Nobody questions that Chess has excellent gameplay/replay value but I doubt anyone has ever thought about how the poor pawns are being exploited and used for cannon fodder or wondered whether the queen was cheating on the king with one of the bishops or not. But then again that was never a part of the whole Chess concept.
What the Bioware Vision Statement and what the quote from Greg Zeschuk suggests, however, is that Bioware's focus in making games is not, I repeat NOT, on making a Chess killer but to make games where you DO wonder about the indiscretions of the queen or why the rook prefers to prance around outside instead of staying home with the wife and kids.
You can dispute whether they succeed or not and your own emotional complexity/simplicity may find the topics they treat fitting or trivial, but with a clear statement in place of what they were trying to achieve it is no longer valid to argue that ME2 should be more like Chess because that was never what they were aiming for.

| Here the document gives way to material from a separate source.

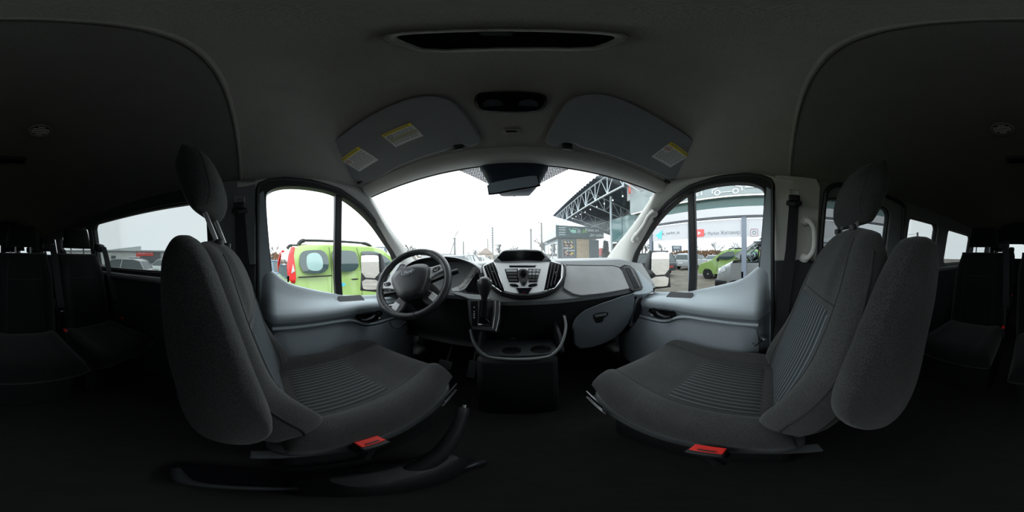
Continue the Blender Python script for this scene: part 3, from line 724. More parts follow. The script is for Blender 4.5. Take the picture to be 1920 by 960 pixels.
# ------------------------------------------------------------------ front seats
def sst(a, b, x): t = min(1, max(0, (x-a)/(b-a))); return t*t*(3-2*t)
def ringloft(bm, poly, x0, x1, prof=((0, .80), (.08, .90), (.22, .975), (.5, 1.0), (.78, .975), (.92, .90), (1, .80)), mi=0):
    n = len(poly); cy = sum(p[0] for p in poly)/n; cz = sum(p[1] for p in poly)/n; h = abs(x1-x0)
    def ins(s): 
        d = (1-s)*h*1.4; out = []
        for y, z in poly:
            v = V((y-cy, z-cz)); L = v.length; v = v*(max(.012, L-d)/L); out.append((cy+v.x, cz+v.y))
        return out
    loft(bm, [[(x0+(x1-x0)*t, y, z) for y, z in ins(s)] for t, s in prof], mi=mi)
def ribbon(bm, pts, wv, w, th=.0018):
    pts = [V(p) for p in pts]; P = []
    for i, p in enumerate(pts):
        wvv = V(wv[i]) if isinstance(wv, list) else V(wv); wvv.normalize(); ww = w[i] if isinstance(w, list) else w
        t = (pts[min(i+1, len(pts)-1)]-pts[max(i-1, 0)]).normalized(); n = t.cross(wvv).normalized()
        P.append([p-wvv*ww/2+n*th, p+wvv*ww/2+n*th, p+wvv*ww/2-n*th, p-wvv*ww/2-n*th])
    loft(bm, P)
def front_seat(label, cx, yb, tl, s, top=.60, arm=None, bol=.06, hoff=.085, hh=.112):
    st = thing('front_seat', label, 'car seat', (cx, yb+.2, FL), group='front seats')
    wC = .252
    def cpos(u, v): f = 1-.06*sst(.3, 1, v); return (cx+u*wC*f, yb-.04+(v+1)/2*.555-.02*abs(u)**3*sst(.5, 1, v), -.572+.012*sst(.2, 1, v))
    def ctf(u, v): return .070+.030*sst(.56, .76, abs(u))-.014*sst(.0, -.9, v)*(1-sst(.5, .7, abs(u)))+.010*sst(-.1, .5, v)-.006*(sst(.09, .13, v)-sst(.13, .17, v))*(abs(u) < .6)
    cu = Pillow(cpos, lambda u, v: (0, 0, 1), ctf, lambda u, v: .055, p=9, q=8)
    bm = NB(); cu.build(bm, 44, 48); c_ = obj('seat_cushion', bm, 'fabric', st, angle=180)
    bm = NB(); cu.patch(bm, -.58, .58, -.80, .125); obj('seat_insert', bm, 'rib', c_, label='striped grey seat insert')
    bm = NB(); cu.seam(bm, [(-.595+1.19*k/20, .13) for k in range(21)])
    for q in (-1, 1): cu.seam(bm, [(q*(.595+.06*sst(.3, .9, -.95+1.85*k/30)), -.95+1.85*k/30) for k in range(31)])
    cu.seam(bm, [(-.97*s*1, -.9+1.8*k/20) for k in range(21)]); obj('cushion_seam', bm, 'seam', c_)
    B0 = V((cx, yb, -.50)); D = V((0, -sin(tl), cos(tl))); N = V((0, cos(tl), sin(tl)))
    def wB(v): return lerp_table([(-1, .205), (-.8, .226), (-.5, .235), (0, .236), (.3, .230), (.6, .208), (.8, .18), (1, .135)], v)
    H0, H1 = -.07, top
    def bpos(u, v): h = H0+(H1-H0)*(v+1)/2; return B0+D*(h-.03*u*u*sst(.4, 1, v))-N*(.066-.012*sin(pi*(v+1)/2))+V((u*wB(v), 0, 0))
    def btf(u, v): return .062+(bol*sst(.58, .84, abs(u)))*(1-.75*sst(.15, .9, v))*(.15+1.15*sst(.0, -.8, v))+.012*sst(.2, .5, v)*(1-sst(.4, .6, abs(u)))
    bk = Pillow(bpos, lambda u, v: N, btf, lambda u, v: .035, p=8, q=6)
    bm = NB(); bk.build(bm, 48, 56); b_ = obj('backrest', bm, 'fabric', st, angle=180)
    bm = NB(); bk.patch(bm, -.66, .66, -.88, .32); obj('backrest_insert', bm, 'rib_blue', b_, label='blue-grey striped backrest insert')
    bm = NB()
    for q in (-1, 1): bk.seam(bm, [(q*(.68-.12*sst(.4, .95, v)), v) for v in [-.95+1.8*k/30 for k in range(31)]]); bk.seam(bm, [(q*.965, -.85+1.65*k/30) for k in range(31)], r=.003)
    bk.seam(bm, [(-.67+1.34*k/20, .33) for k in range(21)]); obj('backrest_seam', bm, 'seam', b_)
    def rpos(u, v): h = H0-.01+(H1-.03-H0)*(v+1)/2; return B0+D*h-N*.098+V((u*(wB(v)-.018), 0, 0))
    rs = Pillow(rpos, lambda u, v: N, lambda u, v: .020, lambda u, v: .026, p=7)
    bm = NB(); rs.build(bm, 30, 36); obj('backrest_shell', bm, 'fabric_side', st, angle=180)
    # headrest
    hc = B0+D*((top+.190) if s > 0 else (top+.120))-N*hoff; ht = tl-R(6); HD = V((0, -sin(ht), cos(ht))); HN = V((0, cos(ht), sin(ht)))
    hd = Pillow(lambda u, v: hc+V((u*(.122-.012*v*v-.012*sst(0, 1, v)), 0, 0))+HD*v*hh, lambda u, v: HN, lambda u, v: .062-.010*v, lambda u, v: .048+.014*v-.015*sst(.3, 1, v), p=3.2, q=3.2)
    bm = NB(); hd.build(bm, 30, 30); h_ = obj('headrest', bm, 'fabric_side', st, angle=180)
    for q in (-1, 1): bm = NB(); hd.seam(bm, [(q*.80, -.9+1.8*k/20) for k in range(21)], r=.0018); obj('headrest_seam', bm, 'seam', h_)
    for q in (-1, 1):
        bm = NB(); tube(bm, [B0+D*(top-.05)-N*(hoff-.01)+V((q*.055, 0, 0)), hc-HD*.03+V((q*.055, 0, 0))-HN*.01], .0065, 12); obj('headrest_post', bm, 'steel', h_)
        bm = NB(); lathe(bm, [(.011, -.012), (.012, .003), (.008, .006)], B0+D*(top-.018)-N*(hoff-.013)+V((q*.055, 0, 0)), 'z', 14); obj('post_collar', bm, 'black', h_)
    # folded-up armrest on the aisle side
    bm = NB(); x0, x1 = s*-0, 0
    xi = cx+s*.292; xo = cx+s*.235
    ringloft(bm, smooth_poly(arm, 3), xo, xi); ar = obj('armrest', bm, 'fabric_side', st, angle=180)
    cy = sum(p[0] for p in arm)/len(arm); cz = sum(p[1] for p in arm)/len(arm)
    # base: moulded cover, rails and pedestal
    bm = NB(); P = []
    for z, k in ((-.606, .97), (-.622, 1.03), (-.655, 1.03), (-.70, .95), (-.715, .90)):
        P.append([(cx+a*k, yb+.235+b*k*(1+.0*z), z+(.035*sst(.1, .25, b) if z < -.61 else .02*sst(.1, .25, b))) for a, b in rrect(-.235, -.29, .235, .255, .06, 6)])
    loft(bm, P); obj('seat_valance', bm, 'valance', st, angle=60)
    bm = NB(); box(bm, (cx, yb+.19, (-.71+FL)/2), (.40, .46, abs(FL+.70))); obj('pedestal', bm, 'dash_dark', st, bevel=.02)
    for q in (-1, 1):
        bm = NB(); box(bm, (cx+q*.20, yb+.21, -.722), (.035, .60, .022)); obj('seat_rail', bm, 'valance', st, bevel=.003)
        bm = NB(); box(bm, (cx+q*.20, yb+.515, -.712), (.05, .03, .05)); obj('rail_cap', bm, 'black', st, bevel=.006)
        bm = NB(); box(bm, (cx+q*.235, yb+.47, -.66), (.006, .10, .035)); br_ = obj('rail_bracket', bm, 'chrome', st, bevel=.001)
        for dz in (-.024, .024): bm = NB(); box(bm, (cx+q*.240, yb+.46, -.66+dz), (.004, .13, .004)); obj('bracket_edge', bm, 'steel', br_)
    return st, (B0, D, N)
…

Not sure what you are trying to say and seem to being missing the point here with that metaphor. What you are talking about is complexity of a story and divorcing it from gameplay. A movie or interactive movie can have a complex or satisfying narrative, but that is "movie" not a game. Narrative complexity or quality does not = game complexity or meaningful interactivity.
Well written stories are great and make great movies, but they don't by themselves make a great "game" or even a game at all. Using your metaphor, if the narrative demands only allowed me to move pawns to a limited number of squares and prevented me from moving certain pieces altogether, I would no longer be playing chess at all. Might make for a great story but a very, very limited game.